Cara Aneh Kita Menyembuhkan Diri

 


Ada kalanya hidup menekan terlalu keras, sampai kita kehilangan cara yang tepat untuk berdamai dengan diri sendiri. Kadang, yang bisa dilakukan hanya menulis panjang di blog, menumpahkan isi kepala agar dada terasa lebih lega. Ada tulisan yang sengaja dipublikasikan biar dunia tahu betapa rapuhnya hati ini, tapi ada juga yang hanya dibiarkan tersimpan, tak dikunci, tak disembunyikan. Bukan untuk dibaca orang, tapi sebagai ruang kecil bernama pelarian. Tempat di mana isi hati yang berantakan bisa diletakkan tanpa harus ada yang menghakimi.

Entah kenapa, belanja pun ikut jadi pelampiasan. Bukan karena benar-benar butuh, tapi lebih ke rasa ingin menemukan kesenangan instan, meski sebentar. Duduk lama-lama menatap layar toko online, memasukkan barang ke keranjang, lalu satu per satu di-checkout. Rasanya seperti menaruh luka ke dalam kotak, lalu mengirimkannya jauh-jauh agar hati terasa ringan. Padahal aku tahu, ketika barang itu sampai, kesenangan itu akan cepat hilang. Yang tersisa hanya kardus kosong, tapi setidaknya aku punya jeda dari rasa sesak yang terus menempel.
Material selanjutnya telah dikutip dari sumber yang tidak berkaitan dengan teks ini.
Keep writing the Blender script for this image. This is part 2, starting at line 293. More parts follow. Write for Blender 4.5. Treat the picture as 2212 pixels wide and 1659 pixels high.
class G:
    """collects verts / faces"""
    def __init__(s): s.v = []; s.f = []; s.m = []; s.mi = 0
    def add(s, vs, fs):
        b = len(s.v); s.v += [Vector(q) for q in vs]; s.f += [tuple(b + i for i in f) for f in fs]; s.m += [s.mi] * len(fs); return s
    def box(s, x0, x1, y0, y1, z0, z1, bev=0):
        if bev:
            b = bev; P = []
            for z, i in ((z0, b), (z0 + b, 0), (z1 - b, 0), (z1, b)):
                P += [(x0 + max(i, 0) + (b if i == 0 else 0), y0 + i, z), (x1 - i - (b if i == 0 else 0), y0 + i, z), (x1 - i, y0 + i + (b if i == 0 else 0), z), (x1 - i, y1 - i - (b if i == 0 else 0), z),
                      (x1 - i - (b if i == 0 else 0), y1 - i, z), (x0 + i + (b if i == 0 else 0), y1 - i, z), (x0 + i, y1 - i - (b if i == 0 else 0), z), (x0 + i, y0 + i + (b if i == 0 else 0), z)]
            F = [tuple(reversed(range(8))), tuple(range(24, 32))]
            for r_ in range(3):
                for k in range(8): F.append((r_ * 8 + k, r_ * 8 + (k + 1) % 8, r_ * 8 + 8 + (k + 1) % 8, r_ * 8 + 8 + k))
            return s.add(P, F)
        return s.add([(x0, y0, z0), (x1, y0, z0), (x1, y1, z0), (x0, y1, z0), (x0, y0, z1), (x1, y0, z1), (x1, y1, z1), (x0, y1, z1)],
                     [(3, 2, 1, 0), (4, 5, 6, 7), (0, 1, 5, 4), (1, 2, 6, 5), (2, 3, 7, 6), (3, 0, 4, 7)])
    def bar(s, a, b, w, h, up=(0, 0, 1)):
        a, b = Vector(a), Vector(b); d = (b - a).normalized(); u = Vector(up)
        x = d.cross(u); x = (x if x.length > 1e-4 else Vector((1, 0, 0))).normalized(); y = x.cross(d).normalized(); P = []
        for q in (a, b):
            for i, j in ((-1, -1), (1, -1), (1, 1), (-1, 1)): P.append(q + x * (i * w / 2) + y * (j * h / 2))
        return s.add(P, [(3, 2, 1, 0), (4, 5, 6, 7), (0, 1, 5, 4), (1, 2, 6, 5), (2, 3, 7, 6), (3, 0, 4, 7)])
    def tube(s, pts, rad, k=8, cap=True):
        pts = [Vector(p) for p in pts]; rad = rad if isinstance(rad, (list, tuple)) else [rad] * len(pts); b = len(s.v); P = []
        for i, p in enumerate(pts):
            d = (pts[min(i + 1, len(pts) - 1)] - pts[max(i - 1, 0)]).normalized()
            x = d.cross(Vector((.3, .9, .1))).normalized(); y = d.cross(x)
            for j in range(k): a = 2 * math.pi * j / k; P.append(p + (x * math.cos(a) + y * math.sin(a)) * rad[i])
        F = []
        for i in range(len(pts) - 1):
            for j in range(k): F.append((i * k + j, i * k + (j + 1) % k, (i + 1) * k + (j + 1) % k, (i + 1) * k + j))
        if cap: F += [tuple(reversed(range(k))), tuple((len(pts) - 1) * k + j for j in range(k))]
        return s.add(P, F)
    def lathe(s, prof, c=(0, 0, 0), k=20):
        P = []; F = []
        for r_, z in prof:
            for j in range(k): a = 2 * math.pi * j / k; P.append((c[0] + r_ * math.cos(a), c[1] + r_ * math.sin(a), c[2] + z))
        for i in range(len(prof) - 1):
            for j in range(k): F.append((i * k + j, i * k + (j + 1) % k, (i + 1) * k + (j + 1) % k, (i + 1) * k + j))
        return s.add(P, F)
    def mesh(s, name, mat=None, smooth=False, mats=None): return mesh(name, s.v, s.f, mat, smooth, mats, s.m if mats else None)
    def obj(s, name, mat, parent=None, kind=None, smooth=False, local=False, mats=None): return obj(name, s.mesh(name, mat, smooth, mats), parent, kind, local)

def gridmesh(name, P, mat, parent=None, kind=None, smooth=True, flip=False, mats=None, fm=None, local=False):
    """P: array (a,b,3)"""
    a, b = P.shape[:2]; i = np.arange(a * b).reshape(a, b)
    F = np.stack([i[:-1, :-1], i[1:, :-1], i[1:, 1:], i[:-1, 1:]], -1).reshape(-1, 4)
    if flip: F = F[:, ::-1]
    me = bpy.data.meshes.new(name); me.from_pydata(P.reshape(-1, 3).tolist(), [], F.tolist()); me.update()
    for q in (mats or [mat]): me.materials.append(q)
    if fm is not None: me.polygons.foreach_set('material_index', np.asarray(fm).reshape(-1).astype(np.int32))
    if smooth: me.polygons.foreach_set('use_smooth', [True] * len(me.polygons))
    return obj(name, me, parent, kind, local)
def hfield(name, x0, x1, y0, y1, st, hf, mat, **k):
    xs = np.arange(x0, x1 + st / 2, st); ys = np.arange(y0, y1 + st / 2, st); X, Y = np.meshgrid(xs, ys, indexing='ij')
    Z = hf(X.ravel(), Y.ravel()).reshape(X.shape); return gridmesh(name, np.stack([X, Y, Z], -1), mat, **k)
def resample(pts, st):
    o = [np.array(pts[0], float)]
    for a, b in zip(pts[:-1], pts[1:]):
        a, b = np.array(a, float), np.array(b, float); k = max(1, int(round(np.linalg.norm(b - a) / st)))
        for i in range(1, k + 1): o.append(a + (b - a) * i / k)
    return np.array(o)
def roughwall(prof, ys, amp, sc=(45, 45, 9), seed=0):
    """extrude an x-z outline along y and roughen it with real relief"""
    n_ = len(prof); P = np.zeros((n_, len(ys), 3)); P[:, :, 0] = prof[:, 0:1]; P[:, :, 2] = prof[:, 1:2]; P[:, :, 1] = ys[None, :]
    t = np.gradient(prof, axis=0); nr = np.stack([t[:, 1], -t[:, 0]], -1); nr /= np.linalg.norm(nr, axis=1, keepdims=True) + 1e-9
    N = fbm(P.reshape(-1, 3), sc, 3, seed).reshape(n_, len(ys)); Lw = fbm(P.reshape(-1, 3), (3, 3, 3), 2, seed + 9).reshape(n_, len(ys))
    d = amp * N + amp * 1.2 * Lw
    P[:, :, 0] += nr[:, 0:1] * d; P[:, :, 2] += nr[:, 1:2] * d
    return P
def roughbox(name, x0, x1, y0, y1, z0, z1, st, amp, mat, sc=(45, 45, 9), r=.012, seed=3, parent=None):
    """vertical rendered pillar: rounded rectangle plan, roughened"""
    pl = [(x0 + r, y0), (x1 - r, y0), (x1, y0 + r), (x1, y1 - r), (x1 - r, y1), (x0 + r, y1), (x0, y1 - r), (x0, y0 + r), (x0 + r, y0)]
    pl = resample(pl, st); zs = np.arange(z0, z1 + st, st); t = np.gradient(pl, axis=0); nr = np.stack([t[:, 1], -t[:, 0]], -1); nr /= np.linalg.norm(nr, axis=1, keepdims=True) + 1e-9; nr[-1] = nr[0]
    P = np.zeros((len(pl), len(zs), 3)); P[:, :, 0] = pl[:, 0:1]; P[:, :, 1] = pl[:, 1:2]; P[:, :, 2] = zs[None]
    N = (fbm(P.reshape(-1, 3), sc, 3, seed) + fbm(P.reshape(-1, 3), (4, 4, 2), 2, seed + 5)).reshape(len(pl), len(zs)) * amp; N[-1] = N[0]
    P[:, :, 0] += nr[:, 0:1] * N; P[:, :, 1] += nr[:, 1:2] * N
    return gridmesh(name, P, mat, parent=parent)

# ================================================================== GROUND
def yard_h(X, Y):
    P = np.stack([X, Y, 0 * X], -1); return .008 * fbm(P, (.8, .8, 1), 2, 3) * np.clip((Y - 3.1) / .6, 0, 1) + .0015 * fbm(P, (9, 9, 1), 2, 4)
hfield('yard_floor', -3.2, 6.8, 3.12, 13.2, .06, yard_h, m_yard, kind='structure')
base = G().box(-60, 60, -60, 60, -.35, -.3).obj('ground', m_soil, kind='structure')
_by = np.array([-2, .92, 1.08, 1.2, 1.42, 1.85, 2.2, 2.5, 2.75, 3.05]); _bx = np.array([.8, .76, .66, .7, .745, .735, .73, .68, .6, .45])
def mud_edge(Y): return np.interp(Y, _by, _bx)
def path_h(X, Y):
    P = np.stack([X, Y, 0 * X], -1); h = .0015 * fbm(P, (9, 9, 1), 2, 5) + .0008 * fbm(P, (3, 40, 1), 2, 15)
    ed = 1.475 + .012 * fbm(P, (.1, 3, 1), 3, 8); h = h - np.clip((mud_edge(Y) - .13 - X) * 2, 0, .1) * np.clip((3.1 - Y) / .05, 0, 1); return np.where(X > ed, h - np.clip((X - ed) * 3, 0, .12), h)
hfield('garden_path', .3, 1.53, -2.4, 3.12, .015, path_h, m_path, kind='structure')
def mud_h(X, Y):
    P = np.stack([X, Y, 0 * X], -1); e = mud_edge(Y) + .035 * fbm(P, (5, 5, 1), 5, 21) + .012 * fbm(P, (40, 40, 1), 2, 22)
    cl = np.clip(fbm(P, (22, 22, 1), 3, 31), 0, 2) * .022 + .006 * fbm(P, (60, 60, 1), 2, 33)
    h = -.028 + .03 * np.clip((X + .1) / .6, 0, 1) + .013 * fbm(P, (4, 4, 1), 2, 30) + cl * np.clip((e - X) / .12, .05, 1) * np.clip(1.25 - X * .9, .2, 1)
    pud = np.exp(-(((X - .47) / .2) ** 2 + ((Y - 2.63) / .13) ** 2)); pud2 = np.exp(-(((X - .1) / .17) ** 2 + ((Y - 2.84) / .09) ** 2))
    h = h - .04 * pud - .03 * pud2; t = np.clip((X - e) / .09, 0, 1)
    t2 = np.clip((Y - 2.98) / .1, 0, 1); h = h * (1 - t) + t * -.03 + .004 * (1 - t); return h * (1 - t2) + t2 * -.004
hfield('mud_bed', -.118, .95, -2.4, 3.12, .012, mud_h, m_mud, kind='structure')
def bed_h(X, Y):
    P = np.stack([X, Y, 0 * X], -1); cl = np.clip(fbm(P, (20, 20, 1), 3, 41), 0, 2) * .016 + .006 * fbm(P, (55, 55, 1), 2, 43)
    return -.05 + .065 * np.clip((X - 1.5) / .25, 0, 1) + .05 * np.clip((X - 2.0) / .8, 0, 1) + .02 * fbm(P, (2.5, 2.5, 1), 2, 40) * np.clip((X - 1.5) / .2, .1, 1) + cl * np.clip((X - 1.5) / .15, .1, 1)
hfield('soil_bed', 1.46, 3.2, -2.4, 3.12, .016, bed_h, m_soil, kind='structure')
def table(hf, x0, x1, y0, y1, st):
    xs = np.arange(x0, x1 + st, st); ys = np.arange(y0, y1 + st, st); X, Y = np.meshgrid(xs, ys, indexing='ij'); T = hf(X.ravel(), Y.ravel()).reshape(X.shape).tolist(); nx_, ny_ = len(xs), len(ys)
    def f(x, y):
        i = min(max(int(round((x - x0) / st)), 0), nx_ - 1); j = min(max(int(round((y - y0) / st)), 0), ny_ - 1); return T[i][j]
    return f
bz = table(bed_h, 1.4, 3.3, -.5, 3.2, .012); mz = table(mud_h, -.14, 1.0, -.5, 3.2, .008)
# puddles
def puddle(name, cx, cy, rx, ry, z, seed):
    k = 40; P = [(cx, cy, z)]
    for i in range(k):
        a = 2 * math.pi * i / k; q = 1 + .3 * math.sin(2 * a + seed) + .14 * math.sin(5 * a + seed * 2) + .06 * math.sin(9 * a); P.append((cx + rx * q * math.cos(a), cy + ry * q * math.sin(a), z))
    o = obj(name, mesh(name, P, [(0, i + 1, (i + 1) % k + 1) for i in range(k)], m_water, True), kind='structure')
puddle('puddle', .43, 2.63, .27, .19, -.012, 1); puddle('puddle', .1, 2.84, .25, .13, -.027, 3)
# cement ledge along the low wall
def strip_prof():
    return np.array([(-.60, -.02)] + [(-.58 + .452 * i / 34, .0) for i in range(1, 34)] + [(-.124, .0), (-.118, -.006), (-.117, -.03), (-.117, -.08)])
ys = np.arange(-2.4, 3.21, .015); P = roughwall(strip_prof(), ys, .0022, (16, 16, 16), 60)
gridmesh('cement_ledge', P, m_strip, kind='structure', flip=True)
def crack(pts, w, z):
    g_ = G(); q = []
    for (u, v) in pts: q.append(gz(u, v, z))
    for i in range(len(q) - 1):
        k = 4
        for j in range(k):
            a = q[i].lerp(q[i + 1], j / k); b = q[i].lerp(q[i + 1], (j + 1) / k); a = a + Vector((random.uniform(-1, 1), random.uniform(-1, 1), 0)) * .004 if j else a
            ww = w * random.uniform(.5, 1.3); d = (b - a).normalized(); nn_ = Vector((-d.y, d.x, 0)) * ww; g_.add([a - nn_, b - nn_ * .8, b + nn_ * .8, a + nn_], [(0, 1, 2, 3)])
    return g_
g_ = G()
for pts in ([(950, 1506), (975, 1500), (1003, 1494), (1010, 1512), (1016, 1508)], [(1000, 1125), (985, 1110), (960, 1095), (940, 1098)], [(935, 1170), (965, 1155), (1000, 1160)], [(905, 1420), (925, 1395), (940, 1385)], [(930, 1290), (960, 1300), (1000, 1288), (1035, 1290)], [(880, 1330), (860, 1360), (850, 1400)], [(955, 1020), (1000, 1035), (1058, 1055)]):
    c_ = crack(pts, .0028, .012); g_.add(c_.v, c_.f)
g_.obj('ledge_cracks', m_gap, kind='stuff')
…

Aku juga membeli buku-buku motivasi. Enam judul sekaligus, seakan-akan setiap lembar kertasnya bisa menjadi obat untuk hati yang retak. Bukan karena aku yakin semua jawabannya ada di sana, tapi karena aku butuh sesuatu untuk menemaniku melewati masa tunggu. Masa menunggu hingga luka ini betul-betul pulih, hingga aku punya tenaga untuk kembali menghadapi dunia. Membaca kata-kata bijak orang lain membuatku merasa tidak sendirian. Bahwa ada orang-orang yang juga jatuh, lalu memilih bangkit dengan caranya masing-masing.

Masalahnya, aku tidak masuk kantor. Tidak izin, tidak menjelaskan, hanya diam dan absen. Aku sadar, itu membuatku terlihat seperti pegawai paling menyebalkan. Tapi jujur, aku tidak punya tenaga untuk pura-pura baik-baik saja. Aku hanya mengerjakan beberapa hal kecil yang masih sanggup kulakukan dari jauh, sekadar agar aku tidak merasa sepenuhnya gagal. Sisanya, aku memilih bersembunyi. Menghindar dari kontak dengan orang-orang. Mengunci diri bukan karena benci, tapi karena terlalu lelah menjelaskan apa yang bahkan tak bisa kujelaskan kepada diriku sendiri.

Kadang aku merasa bersalah, kadang aku merasa lega. Tapi begitulah cara anehku bertahan. Setiap orang punya jalannya sendiri untuk sembuh. Ada yang mencari keramaian, ada yang butuh cerita panjang dengan sahabat, ada juga yang memilih diam, menulis, belanja, atau sekadar tidur sepanjang hari. Mungkin caraku terlihat buruk bagi orang lain, tapi ini caraku menjaga diriku tetap utuh di tengah badai.

Dari semua ini, aku belajar bahwa luka butuh ruang. Ia tidak bisa dipaksa sembuh hanya karena orang lain menyuruh “sabar”. Ia tidak bisa hilang hanya karena kita berpura-pura kuat. Kadang yang kita butuhkan hanya waktu, kesendirian, dan sedikit cara aneh untuk membuat hati tetap bertahan.

Mungkin aku belum pulih. Mungkin aku masih jauh dari kata kuat. Tapi aku percaya, suatu hari nanti, aku akan bisa kembali berdiri. Dan ketika saat itu tiba, aku ingin menoleh ke belakang, lalu tersenyum pada diriku yang sekarang, diriku yang meski berantakan, tetap berusaha untuk bertahan.